Updated research conducted by former Duke University professor Stuart Rojstaczer and Furman University professor Christopher Healy revealed that an “A” has become the most common letter grade at four year colleges and universities. Moreover, nearly half of all grades are “A” grades.

The GradeInflation.com website on which their findings have been published revealed:

By the mid-to-late 1990s, A was the most common grade at an average four-year college campus (and at a typical community college as well). By 2013, the average college student had about a 3.15 GPA… and forty-five percent of all A-F letter grades were A’s… If you pay more for a college education in the consumer era, then you of course get a higher grade. By 2013, GPA’s at private colleges in our database were on average over 0.2 points higher than those found at public schools.

Upon seeing these statistics, I looked at how my own classes have fared over the past three years. During that timeframe, 45% of my students earned a “B” or higher while 55% learned less than a “B.” During that same timeframe, just under 16% of my students earned “A” grades. Nearly 29% earned grades ranging from “B” to “A-” and nearly 31% received grades ranging from “D” to “C.” Grade inflation has not yet breached my classroom.

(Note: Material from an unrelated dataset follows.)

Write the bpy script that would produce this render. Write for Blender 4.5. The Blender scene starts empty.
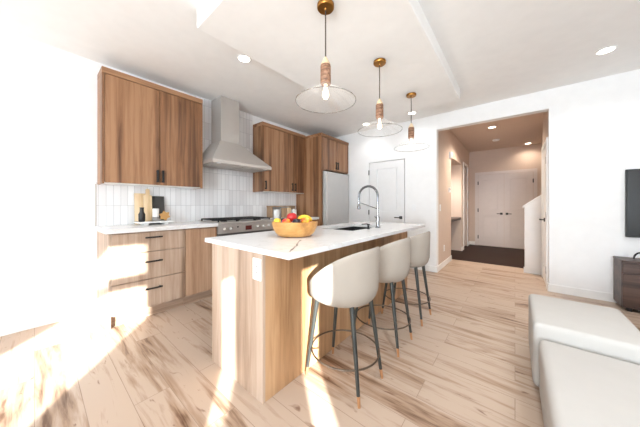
import bpy, bmesh, math, random
from mathutils import Vector, Matrix
random.seed(7)
S = bpy.context.scene
COL = S.collection

# ------------------------------------------------------------------ camera
cd = bpy.data.cameras.new('camera')
cam = bpy.data.objects.new('camera', cd); COL.objects.link(cam)
FPX = 236.0
cd.sensor_width = 36.0; cd.sensor_fit = 'HORIZONTAL'
cd.lens = FPX / 640 * 36.0
cd.shift_y = -8.5 / 640
cd.clip_start = 0.02; cd.clip_end = 100
cam.location = (0, 0, 1.17)
cam.rotation_euler = (math.pi / 2, 0, math.atan(195 / 236.0))
S.camera = cam

# ------------------------------------------------------------------ world, sun, daylight, exposure
W = bpy.data.worlds.new('world'); S.world = W; W.use_nodes = True
bg = W.node_tree.nodes['Background']
bg.inputs['Color'].default_value = (0.78, 0.88, 1.0, 1); bg.inputs['Strength'].default_value = 1.0

XR = 2.0          # right wall (windows), YB = rear wall
YB = -4.75
YP = 4.45         # wall with pantry door, hall opening and TV
XL = -3.54        # cabinet wall
ZC = 2.74

sd = bpy.data.lights.new('sun', 'SUN'); sun = bpy.data.objects.new('sun', sd); COL.objects.link(sun)
tan_e = 0.28
sun.rotation_euler = Vector((-0.78, 0.62, -tan_e)).to_track_quat('-Z', 'Y').to_euler()
sd.energy = 38.0; sd.angle = math.radians(0.5); sd.color = (1.0, 0.99, 0.98)
sun.location = (6, -6, 5)

def area(name, loc, direction, sx, sy, power, color):
    l = bpy.data.lights.new(name, 'AREA'); o = bpy.data.objects.new(name, l); COL.objects.link(o)
    l.shape = 'RECTANGLE'; l.size = sx; l.size_y = sy; l.energy = power; l.color = color
    o.location = loc; o.rotation_euler = Vector(direction).to_track_quat('-Z', 'Y').to_euler()
    return o
SKY = (0.70, 0.85, 1.0)
# daylight coming in through the window openings (right wall and rear wall)
area('daylight_patio', (XR - 0.02, -3.75, 1.3), (-1, 0, 0), 1.1, 2.5, 5, SKY)
area('daylight_right', (XR - 0.02, -1.27, 1.0), (-1, 0, 0), 0.25, 1.9, 10, SKY)
area('daylight_rear', (-1.3, YB + 0.02, 1.4), (0, 1, 0), 3.0, 2.1, 30, SKY)
area('daylight_rear_side', (1.1, YB + 0.02, 1.4), (0, 1, 0), 1.1, 2.1, 80, SKY)

# added fill lamps inside the rear windows, aimed up to brighten the ceiling
area('ceiling_fill_rear', (-1.3, YB + 0.03, 0.9), (0, 0.5, 0.87), 3.0, 1.1, 100, (0.86, 0.94, 1.0))
area('ceiling_fill_side', (1.1, YB + 0.03, 0.9), (0, 0.5, 0.87), 1.1, 1.1, 280, (0.86, 0.94, 1.0))

vs = S.view_settings
vs.view_transform = 'Standard'; vs.look = 'None'; vs.gamma = 1.0; vs.use_curve_mapping = False
vs.exposure = 0.06
S.cycles.max_bounces = 10; S.cycles.diffuse_bounces = 6; S.cycles.transparent_max_bounces = 12
S.cycles.caustics_reflective = False; S.cycles.caustics_refractive = False
S.cycles.sample_clamp_indirect = 6.0
S.cycles.use_denoising = True

# ------------------------------------------------------------------ materials
def lin(c):
    return tuple(((v / 255) / 12.92 if v / 255 <= 0.04045 else ((v / 255 + 0.055) / 1.055) ** 2.4) for v in c) + (1,)
def mat(name, rgb, rough=0.5, metal=0.0, emit=None, es=0, spec=0.5, trans=0.0, bump=0.0, bscale=200, coat=0.0):
    m = bpy.data.materials.new(name); m.use_nodes = True
    nt = m.node_tree; b = nt.nodes['Principled BSDF']
    b.inputs['Base Color'].default_value = lin(rgb); b.inputs['Roughness'].default_value = rough
    b.inputs['Metallic'].default_value = metal; b.inputs['Specular IOR Level'].default_value = spec
    b.inputs['Transmission Weight'].default_value = trans
    b.inputs['Coat Weight'].default_value = coat
    if emit: b.inputs['Emission Color'].default_value = lin(emit); b.inputs['Emission Strength'].default_value = es
    # slight procedural variation of tone
    tc = nt.nodes.new('ShaderNodeTexCoord'); nz = nt.nodes.new('ShaderNodeTexNoise'); nz.inputs['Scale'].default_value = 9
    nt.links.new(tc.outputs['Object'], nz.inputs['Vector'])
    mx = nt.nodes.new('ShaderNodeMixRGB'); mx.inputs['Color1'].default_value = lin(rgb)
    mx.inputs['Color2'].default_value = tuple(v * 0.93 for v in lin(rgb)[:3]) + (1,)
    nt.links.new(nz.outputs['Fac'], mx.inputs['Fac']); nt.links.new(mx.outputs['Color'], b.inputs['Base Color'])
    if bump:
        n2 = nt.nodes.new('ShaderNodeTexNoise'); n2.inputs['Scale'].default_value = bscale
        nt.links.new(tc.outputs['Object'], n2.inputs['Vector'])
        bp = nt.nodes.new('ShaderNodeBump'); bp.inputs['Strength'].default_value = bump; bp.inputs['Distance'].default_value = 0.002
        nt.links.new(n2.outputs['Fac'], bp.inputs['Height']); nt.links.new(bp.outputs['Normal'], b.inputs['Normal'])
    return m
class NT:
    def __init__(s, m): s.t = m.node_tree; s.b = s.t.nodes['Principled BSDF']
    def n(s, typ, **kw):
        o = s.t.nodes.new(typ)
        for k, v in kw.items():
            if k in o.inputs: o.inputs[k].default_value = v
            else: setattr(o, k, v)
        return o
    def l(s, a, b): s.t.links.new(a, b)
def ramp(node, stops):
    cr = node.color_ramp
    while len(cr.elements) > 1: cr.elements.remove(cr.elements[-1])
    cr.elements[0].position = stops[0][0]; cr.elements[0].color = lin(stops[0][1])
    for p, c in stops[1:]:
        e = cr.elements.new(p); e.color = lin(c)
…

Grade inflation poses a number of potential issues. Such issues include:

  • Reduced reliability of assessment information concerning student learning
  • Reduced reliability of public relations materials concerning an institution’s impact on student learning
  • Reduced ability to identify and support at-risk students whose grades made overstate their actual performance
  • Skewed perceptions of how well students are prepared for careers, graduate study, and meaningful lives
  • Lost opportunity to improve pedagogical practices
  • Suboptimal planning and resource allocation
  • Reduced confidence of key stakeholders in higher education institutions

In an era of widespread grade inflation, accreditors may well need to devote greater attention to gathering and analyzing evidence that students are, in fact, making desired progress in achieving course, program, and institutional learning goals. Greater weight may need to be placed on instruments and artifacts that are less vulnerable to grade inflation. Such instruments and artifacts might include evidence from fieldwork or lab observations, capstone projects, research projects, case study analyses, rubric-based assessment, licensure pass rates, and even standardized tests (despite documented limitations of such exams). In such a setting, accrediting bodies could increase the threshold for demonstrating that student learning goals are being achieved and that assessment processes are sufficiently robust to combat the added uncertainty created from inflating grades.